There are a lot of things antagonistic to a vibrant civil society, in fact, many of the things we do to build a cohesive population under flag, are antagonistic to a vibrant civil society. There are trends in society that threaten a diverse civil society, like the evolution of mass media and the emergence of a strong common narrative in society, government itself as it attempts to define itself relative other nations, the reintegration organized religion with government, the monopolization of services by big institutions and the wide spread communization of our education system. The finer the gradation in civil society, the greater the diversity of life practices and a richer pool from which to draw for solution. Mass media has distilled the human complex down to a few stereotypes, massive monolithic institutions offer the same basket of solutions in “one size fits all”, the reemergence of religious factionalism is impairing government response to diversity (all religion is valid in government until it detracts from widely held societal consensus disproportionally to population and or impinges on a large minority) and a single education system is quickly limiting us to a single school of thought. There is a high degree of fragility in societies that are monolithic and resist the vibrancy that disruption brings. They say that society rots from within; the rot is really stagnation or the absence of disruption or most importantly the vibrancy of influence that is provided by managing and embracing disruption.

What difference can one person make against the masses, very little, this is the reality that causes the massing of interest groups in civil society – mass forms around the successful and the people exterior to sources of success and / or by competing successful entities.
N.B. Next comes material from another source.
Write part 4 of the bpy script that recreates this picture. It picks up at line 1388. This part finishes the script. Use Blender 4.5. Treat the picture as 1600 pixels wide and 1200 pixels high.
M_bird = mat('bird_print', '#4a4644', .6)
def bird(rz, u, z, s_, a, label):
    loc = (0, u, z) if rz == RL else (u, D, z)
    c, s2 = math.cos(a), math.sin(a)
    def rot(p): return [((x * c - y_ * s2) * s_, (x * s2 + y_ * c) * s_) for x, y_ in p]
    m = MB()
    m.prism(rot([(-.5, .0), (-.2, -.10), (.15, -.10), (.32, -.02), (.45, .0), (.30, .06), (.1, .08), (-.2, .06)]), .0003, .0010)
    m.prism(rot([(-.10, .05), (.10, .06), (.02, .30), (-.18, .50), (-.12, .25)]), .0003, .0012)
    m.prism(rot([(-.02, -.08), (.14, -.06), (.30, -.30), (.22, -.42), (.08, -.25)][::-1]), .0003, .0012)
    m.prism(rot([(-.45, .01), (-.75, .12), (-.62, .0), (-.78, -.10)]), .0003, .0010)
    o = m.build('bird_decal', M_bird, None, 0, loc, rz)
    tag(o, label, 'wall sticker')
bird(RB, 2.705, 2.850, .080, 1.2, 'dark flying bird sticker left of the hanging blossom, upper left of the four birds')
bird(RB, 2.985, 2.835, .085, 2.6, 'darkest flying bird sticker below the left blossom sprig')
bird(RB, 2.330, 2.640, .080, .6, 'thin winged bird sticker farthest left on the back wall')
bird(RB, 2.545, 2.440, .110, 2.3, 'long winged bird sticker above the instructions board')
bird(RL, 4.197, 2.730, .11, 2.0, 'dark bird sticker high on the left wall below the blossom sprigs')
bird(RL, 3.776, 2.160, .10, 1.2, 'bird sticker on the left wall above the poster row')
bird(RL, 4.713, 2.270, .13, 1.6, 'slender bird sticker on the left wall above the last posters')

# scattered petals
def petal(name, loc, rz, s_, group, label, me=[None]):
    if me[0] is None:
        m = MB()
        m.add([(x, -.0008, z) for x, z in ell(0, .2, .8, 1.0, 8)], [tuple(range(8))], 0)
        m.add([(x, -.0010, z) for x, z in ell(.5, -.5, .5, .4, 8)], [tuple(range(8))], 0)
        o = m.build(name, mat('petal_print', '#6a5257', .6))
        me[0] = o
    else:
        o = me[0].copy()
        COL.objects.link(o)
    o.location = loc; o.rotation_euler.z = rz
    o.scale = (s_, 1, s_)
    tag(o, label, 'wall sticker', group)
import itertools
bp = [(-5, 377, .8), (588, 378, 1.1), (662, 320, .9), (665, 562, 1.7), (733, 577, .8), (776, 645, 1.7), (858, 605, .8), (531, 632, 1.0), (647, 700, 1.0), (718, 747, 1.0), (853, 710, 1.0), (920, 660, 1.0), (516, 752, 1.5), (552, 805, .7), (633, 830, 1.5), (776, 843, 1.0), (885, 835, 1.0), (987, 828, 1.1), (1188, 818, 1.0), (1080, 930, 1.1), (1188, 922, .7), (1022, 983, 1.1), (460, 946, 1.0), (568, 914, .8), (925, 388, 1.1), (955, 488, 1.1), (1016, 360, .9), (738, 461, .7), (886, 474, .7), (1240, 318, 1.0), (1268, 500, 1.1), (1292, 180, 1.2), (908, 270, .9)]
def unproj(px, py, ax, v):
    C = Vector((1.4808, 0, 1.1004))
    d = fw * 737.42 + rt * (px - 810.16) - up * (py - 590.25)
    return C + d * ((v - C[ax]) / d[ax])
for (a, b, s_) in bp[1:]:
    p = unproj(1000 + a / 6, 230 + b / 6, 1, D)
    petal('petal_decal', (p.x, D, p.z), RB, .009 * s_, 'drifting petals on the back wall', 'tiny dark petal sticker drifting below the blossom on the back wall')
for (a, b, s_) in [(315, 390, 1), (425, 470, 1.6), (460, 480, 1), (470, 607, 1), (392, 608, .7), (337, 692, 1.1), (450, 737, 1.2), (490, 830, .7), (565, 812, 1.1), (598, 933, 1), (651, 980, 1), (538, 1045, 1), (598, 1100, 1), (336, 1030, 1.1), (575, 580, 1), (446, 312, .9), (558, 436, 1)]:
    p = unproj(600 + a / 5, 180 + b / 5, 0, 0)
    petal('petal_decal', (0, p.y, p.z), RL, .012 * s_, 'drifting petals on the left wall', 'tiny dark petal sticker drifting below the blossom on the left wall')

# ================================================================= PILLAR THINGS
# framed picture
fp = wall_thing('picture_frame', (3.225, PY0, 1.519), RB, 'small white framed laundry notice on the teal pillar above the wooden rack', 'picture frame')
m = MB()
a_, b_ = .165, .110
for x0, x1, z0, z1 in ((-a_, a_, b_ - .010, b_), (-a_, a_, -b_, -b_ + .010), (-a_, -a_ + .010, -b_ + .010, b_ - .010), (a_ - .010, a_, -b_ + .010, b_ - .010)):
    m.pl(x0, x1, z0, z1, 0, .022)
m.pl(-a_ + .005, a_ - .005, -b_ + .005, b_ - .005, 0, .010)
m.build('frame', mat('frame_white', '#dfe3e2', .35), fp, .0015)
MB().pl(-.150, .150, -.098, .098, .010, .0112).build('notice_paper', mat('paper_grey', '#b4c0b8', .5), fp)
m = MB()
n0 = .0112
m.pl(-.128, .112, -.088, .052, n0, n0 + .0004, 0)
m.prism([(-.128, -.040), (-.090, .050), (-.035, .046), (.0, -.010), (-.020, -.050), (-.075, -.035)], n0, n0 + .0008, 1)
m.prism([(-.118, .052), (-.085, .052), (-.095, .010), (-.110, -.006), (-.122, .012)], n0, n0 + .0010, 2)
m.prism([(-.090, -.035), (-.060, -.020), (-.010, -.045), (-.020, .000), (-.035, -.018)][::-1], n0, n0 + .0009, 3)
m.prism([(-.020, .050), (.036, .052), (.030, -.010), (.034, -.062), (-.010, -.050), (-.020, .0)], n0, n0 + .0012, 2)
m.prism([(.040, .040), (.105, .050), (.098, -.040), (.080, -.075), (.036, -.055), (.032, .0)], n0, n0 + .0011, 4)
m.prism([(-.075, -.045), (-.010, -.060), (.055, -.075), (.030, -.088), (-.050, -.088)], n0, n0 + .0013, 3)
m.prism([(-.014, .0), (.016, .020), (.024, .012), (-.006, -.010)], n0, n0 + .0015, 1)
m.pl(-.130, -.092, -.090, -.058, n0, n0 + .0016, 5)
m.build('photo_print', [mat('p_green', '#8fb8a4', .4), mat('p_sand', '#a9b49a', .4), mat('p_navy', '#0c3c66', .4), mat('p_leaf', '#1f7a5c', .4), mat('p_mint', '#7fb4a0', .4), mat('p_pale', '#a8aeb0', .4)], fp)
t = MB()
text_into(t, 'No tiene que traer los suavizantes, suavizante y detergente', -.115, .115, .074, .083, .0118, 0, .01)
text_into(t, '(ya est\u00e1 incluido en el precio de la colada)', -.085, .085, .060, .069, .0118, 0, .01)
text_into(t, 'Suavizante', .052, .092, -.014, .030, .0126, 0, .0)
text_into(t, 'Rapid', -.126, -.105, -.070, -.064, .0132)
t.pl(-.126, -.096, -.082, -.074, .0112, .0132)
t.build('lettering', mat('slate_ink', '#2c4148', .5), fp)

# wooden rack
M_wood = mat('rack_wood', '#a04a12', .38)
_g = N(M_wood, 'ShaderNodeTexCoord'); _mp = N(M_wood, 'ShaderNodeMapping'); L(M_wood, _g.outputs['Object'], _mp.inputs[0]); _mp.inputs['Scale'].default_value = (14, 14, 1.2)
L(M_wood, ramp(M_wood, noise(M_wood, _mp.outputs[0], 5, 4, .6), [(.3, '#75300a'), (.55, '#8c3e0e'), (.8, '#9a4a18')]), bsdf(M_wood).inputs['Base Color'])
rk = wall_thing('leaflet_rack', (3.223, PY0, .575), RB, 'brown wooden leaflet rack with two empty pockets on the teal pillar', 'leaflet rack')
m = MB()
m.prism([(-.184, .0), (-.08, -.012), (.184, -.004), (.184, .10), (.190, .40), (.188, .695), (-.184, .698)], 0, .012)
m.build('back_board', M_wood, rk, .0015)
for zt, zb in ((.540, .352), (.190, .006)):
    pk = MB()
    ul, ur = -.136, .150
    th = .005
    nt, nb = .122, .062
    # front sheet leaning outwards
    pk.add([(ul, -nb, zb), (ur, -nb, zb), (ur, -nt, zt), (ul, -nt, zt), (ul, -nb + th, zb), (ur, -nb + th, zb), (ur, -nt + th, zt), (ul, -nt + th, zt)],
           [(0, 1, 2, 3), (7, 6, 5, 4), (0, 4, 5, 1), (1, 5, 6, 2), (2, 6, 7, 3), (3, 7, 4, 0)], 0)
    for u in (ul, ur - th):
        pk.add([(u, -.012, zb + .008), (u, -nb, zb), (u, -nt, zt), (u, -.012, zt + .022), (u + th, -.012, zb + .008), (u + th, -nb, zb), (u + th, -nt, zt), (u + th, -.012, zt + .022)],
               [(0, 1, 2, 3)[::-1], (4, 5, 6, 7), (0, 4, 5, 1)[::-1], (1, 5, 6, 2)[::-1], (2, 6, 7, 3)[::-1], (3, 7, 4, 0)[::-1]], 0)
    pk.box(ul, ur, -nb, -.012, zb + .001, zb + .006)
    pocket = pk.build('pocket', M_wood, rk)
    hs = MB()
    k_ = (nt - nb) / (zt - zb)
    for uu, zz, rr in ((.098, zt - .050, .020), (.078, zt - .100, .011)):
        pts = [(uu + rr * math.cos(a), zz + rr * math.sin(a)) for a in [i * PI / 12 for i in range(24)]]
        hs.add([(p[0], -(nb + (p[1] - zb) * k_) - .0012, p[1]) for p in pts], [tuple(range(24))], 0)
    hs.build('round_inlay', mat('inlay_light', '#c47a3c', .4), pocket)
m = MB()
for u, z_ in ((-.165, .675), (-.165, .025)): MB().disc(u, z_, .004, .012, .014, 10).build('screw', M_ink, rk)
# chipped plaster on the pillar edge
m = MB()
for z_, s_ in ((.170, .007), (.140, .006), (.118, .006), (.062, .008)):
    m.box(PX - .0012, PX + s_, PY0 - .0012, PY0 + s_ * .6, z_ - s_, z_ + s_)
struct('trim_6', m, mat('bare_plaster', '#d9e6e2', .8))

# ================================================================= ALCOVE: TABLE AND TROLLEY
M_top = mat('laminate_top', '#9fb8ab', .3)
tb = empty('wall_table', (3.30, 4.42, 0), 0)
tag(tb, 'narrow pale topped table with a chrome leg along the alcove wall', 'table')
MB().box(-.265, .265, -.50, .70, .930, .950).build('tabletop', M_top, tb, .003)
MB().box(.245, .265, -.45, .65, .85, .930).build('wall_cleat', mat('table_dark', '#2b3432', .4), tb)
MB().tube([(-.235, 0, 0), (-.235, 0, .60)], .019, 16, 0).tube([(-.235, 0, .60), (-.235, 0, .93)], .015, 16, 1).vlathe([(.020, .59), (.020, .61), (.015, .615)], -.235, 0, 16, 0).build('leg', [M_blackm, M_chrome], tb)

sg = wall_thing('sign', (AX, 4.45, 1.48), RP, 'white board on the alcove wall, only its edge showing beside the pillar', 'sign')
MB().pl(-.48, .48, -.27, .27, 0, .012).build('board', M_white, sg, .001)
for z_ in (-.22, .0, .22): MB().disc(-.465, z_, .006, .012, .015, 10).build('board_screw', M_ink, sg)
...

What determines success in society is that there is provision for the individual to inform themselves and choose as an autonomous agent what to support. The critical element common to us all is the right to autonomy. The government needs to hold paramount the support of the individual.


Disruption always comes, never has any source of dominance lasted forever, the longer the period absent disruption, the greater the magnitude of disruption. Paradoxically, by managing society in a way that seeks a perpetual state of disruption we are provided a circumstance of stability. The more fragmented and clearly defined civil society is, the more short cycle disruption we will experience, the more diversified our response to the living environment will be and from this a healthier the long term reality.